Sending aid for 10,000 civilians to Iraq’s Mosul: Turkish Red Crescent

Iraqi and Kurdish forces have seized territory around Mosul in recent days in preparation for a long-anticipated offensive on the last major stronghold held by Islamic State in Iraq.

By: Reuters | Ankara | Published:October 21, 2016 5:29 pm
Smoke rises in nearby Mosul as Iraq's elite counterterrorism forces advance towards the city, Iraq, Thursday, Oct. 20, 2016. In a significant escalation of the battle for Mosul, elite Iraqi special forces joined the fight Thursday, unleashing a pre-dawn assault on an Islamic State-held town east of the besieged city.  (AP Photo/Khalid Mohammed) Smoke rises in nearby Mosul as Iraq’s elite counterterrorism forces advance towards the city, Iraq, Thursday, Oct. 20, 2016. In a significant escalation of the battle for Mosul, elite Iraqi special forces joined the fight Thursday, unleashing a pre-dawn assault on an Islamic State-held town east of the besieged city. (AP Photo/Khalid Mohammed)
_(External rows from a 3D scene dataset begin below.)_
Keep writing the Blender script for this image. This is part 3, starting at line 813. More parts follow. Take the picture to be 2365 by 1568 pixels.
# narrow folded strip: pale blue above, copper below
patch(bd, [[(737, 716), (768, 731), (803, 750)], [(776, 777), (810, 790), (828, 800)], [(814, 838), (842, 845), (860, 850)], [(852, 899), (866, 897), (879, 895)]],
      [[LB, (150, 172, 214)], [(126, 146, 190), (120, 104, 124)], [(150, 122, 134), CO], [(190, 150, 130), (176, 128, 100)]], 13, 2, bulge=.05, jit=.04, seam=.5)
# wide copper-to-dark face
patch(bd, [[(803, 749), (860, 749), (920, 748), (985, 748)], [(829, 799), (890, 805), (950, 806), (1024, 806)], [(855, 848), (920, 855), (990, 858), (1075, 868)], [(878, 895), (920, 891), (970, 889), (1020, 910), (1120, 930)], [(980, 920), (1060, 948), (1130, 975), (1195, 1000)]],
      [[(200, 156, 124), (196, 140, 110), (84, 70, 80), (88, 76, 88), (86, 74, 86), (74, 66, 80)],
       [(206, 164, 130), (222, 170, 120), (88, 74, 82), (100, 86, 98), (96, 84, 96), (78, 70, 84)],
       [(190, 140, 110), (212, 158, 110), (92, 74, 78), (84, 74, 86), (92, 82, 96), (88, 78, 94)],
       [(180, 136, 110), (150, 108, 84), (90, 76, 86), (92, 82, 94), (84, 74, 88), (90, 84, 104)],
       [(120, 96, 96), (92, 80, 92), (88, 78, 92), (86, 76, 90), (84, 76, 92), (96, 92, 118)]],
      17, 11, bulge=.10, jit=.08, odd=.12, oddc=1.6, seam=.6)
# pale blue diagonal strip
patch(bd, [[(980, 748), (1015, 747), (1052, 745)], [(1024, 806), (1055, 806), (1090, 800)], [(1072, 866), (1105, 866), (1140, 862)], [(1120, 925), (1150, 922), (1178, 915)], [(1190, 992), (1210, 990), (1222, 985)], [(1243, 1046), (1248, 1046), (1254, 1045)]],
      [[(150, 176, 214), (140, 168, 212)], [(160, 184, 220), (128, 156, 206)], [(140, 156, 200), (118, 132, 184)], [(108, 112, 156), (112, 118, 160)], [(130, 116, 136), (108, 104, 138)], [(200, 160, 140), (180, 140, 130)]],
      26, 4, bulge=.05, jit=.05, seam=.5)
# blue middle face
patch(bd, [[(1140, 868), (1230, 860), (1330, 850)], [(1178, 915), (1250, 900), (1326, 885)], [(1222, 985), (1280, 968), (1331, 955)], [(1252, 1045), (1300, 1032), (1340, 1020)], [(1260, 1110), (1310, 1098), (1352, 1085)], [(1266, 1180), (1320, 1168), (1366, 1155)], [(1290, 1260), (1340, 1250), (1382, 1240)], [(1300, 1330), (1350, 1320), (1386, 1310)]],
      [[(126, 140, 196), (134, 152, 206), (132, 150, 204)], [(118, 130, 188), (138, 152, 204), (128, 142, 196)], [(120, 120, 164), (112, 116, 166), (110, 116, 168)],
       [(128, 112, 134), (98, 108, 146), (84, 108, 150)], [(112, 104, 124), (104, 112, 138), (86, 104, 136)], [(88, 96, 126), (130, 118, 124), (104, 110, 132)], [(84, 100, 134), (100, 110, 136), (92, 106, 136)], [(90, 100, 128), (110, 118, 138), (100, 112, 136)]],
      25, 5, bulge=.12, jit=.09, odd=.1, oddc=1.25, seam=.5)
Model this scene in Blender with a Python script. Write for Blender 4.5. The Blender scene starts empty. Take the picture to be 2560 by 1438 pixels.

The Turkish Red Crescent is sending trucks of aid to northern Iraq with enough food and humanitarian supplies for 10,000 people displaced by fighting in Mosul, the president of the agency said on Friday. Iraqi and Kurdish forces have seized territory around Mosul in recent days in preparation for a long-anticipated offensive on the last major stronghold held by Islamic State in Iraq. Turkey has warned of a potential wave of refugees.

“In the first stage, we are sending this aid to the nearly 30 villages around Mosul that have been liberated. There are 3,000 to 4,000 people on the move from those villages, the trucks aim to reach them,” Kerem Kinik, president of the Turkish Red Crescent, told Reuters. The 20-truck convoy is carrying supplies including dried food, clothing and several hundred tents and beds. It also has enough clothing for as many as 35,000 people.

Kinik said between 150,000-400,000 people could ultimately be displaced from Mosul and that additional camps, on top of more than 40 already in place, were being built by Turkish aid agencies in northern Iraq in preparation.

“In a bad scenario, a new refugee camp, one for 100,000 people, could be built. The current camps are for 20,000 people,” Kinik said, adding that the Red Crescent was working in coordination with northern Iraq’s regional government and with the United Nations’ humanitarian arm, OCHA.